Stock Price Prediction using LSTM Neural Networks

Problem Overview

Financial markets are inherently volatile and complex, making accurate stock price prediction one of the most challenging problems in data science. Traditional forecasting methods often struggle to capture the non-linear patterns and temporal dependencies present in financial time-series data. Long Short-Term Memory (LSTM) neural networks, a specialized type of Recurrent Neural Network designed to recognize patterns in sequential data has proven to be one of the best models in the field of data science. LSTM is trained on historical price and volume data for three major tech stocks (AAPL, GOOGL, MSFT) to forecast future closing prices.

Dataset

The dataset used for this study is scrapped from the Yahoo Finance Website using Yahoo API.

companies = ['AAPL', 'GOOGL', 'MSFT']
stock_data = {}

for company in companies:
    data = yf.download(company, start='2021-01-01', end='2022-10-26')
    data['Ticker'] = company
    data = data.reset_index()
    data['Date'] = pd.to_datetime(data['Date'])
    stock_data[company] = data

The above would yield the Historical stock data (Open, High, Low, Close, Volume) for AAPL, GOOGL, and MSFT from 2021-2022 was sourced using the Yahoo Finance API.

Exploration

The exploratory data analysis (EDA) performed to visualize the open and close price. The graph below shows the graph from the three companies used in this study.

We move on to explore the volume of each of the companies. The diagram below shows it.

Data Preprocessing

The datasets is splitted into training (80%) and testing (20%) sets.

train_data = {}
val_data = {}
for company in companies:
    c = stock_data[company]
    train_size = int(len(c) * 0.8)
    train_data[company] = c[:train_size]
    val_data[company] = c[train_size:]

A MinMaxScaler is used to normalize the feature set, which would be responsible for stabilizing and improving LSTM model training.

Model Architecture

In this study, a sequential LSTM model is built for each company using TensorFlow/Keras. The architecture featured:

• Two LSTM layers to capture temporal dependencies in the data.
• A Dense layer and Dropout layer to prevent overfitting.
• A final Dense output layer to predict the next day’s closing price.

  models = {}
  for company in companies:
    model = keras.models.Sequential()
    model.add(keras.layers.LSTM(units=64, return_sequences=True, input_shape=(x_train[company].shape[1], x_train[company].shape[2])))
    model.add(keras.layers.LSTM(units=64))
    model.add(keras.layers.Dense(32))
    model.add(keras.layers.Dropout(0.5))
    model.add(keras.layers.Dense(1))
    model.compile(optimizer='adam', loss='mean_squared_error')
    models[company] = model
  

The models features training over 10 epochs each. The models are then evaluated on the unseen test data, with performance measured using Mean Squared Error (MSE) and Root Mean Squared Error (RMSE). The ‘Adam’ optimizer is used in this case.

Results & Conclusion:

The models successfully learned the underlying trends in the stock data, as evidenced by the prediction plots which closely followed the actual test data trajectories. The following weree observed.

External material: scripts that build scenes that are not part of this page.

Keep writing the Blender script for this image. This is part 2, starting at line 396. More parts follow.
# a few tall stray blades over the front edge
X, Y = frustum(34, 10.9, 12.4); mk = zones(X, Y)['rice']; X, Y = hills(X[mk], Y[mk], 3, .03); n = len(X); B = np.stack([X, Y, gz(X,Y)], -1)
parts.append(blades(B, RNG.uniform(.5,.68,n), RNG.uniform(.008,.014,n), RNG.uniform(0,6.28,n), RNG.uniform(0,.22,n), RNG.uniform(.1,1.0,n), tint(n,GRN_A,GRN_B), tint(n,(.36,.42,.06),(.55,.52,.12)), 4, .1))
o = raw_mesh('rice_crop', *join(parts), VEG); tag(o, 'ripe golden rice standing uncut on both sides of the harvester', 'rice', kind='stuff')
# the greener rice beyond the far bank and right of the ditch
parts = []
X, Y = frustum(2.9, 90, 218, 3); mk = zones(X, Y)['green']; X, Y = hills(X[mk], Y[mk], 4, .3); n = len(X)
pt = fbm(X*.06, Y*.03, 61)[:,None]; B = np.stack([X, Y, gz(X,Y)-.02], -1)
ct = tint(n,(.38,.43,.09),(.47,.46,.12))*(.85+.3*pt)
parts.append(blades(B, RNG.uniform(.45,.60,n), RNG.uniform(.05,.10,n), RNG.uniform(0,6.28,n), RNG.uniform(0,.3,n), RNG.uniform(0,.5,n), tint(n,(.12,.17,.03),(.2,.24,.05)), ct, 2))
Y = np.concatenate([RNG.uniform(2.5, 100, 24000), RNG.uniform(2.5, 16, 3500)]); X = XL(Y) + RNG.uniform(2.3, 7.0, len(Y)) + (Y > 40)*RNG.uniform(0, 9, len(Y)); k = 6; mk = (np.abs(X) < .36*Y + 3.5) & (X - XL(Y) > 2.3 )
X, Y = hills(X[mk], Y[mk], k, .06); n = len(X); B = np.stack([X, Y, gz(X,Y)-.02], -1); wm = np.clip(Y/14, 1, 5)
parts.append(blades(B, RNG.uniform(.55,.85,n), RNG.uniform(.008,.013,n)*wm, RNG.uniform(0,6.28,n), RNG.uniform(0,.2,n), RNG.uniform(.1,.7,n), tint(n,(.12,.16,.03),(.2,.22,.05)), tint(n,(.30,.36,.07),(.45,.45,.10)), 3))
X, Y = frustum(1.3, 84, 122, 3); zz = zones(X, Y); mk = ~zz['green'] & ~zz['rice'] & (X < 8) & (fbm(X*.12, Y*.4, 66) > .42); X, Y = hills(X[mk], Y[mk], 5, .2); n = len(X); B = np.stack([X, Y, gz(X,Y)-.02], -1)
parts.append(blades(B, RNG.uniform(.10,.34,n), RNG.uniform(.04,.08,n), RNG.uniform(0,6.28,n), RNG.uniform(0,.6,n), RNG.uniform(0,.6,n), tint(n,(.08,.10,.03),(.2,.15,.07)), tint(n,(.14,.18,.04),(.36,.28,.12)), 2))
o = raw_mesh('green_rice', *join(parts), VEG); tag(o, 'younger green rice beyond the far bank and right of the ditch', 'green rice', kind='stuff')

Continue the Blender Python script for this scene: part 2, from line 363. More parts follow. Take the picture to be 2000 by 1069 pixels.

• The Google (GOOGL) model achieved the best performance with an RMSE of 5.44.
• The Apple (AAPL) model followed closely with an RMSE of 5.71.
• The Microsoft (MSFT) model, while still capturing the overall trend, had a higher RMSE of 11.63, indicating a larger average prediction error.

This study has demonstrated that, LSTM networks has capability to model complex, time-dependent data and provides a strong foundation for further refinement with more sophisticated features and architectures.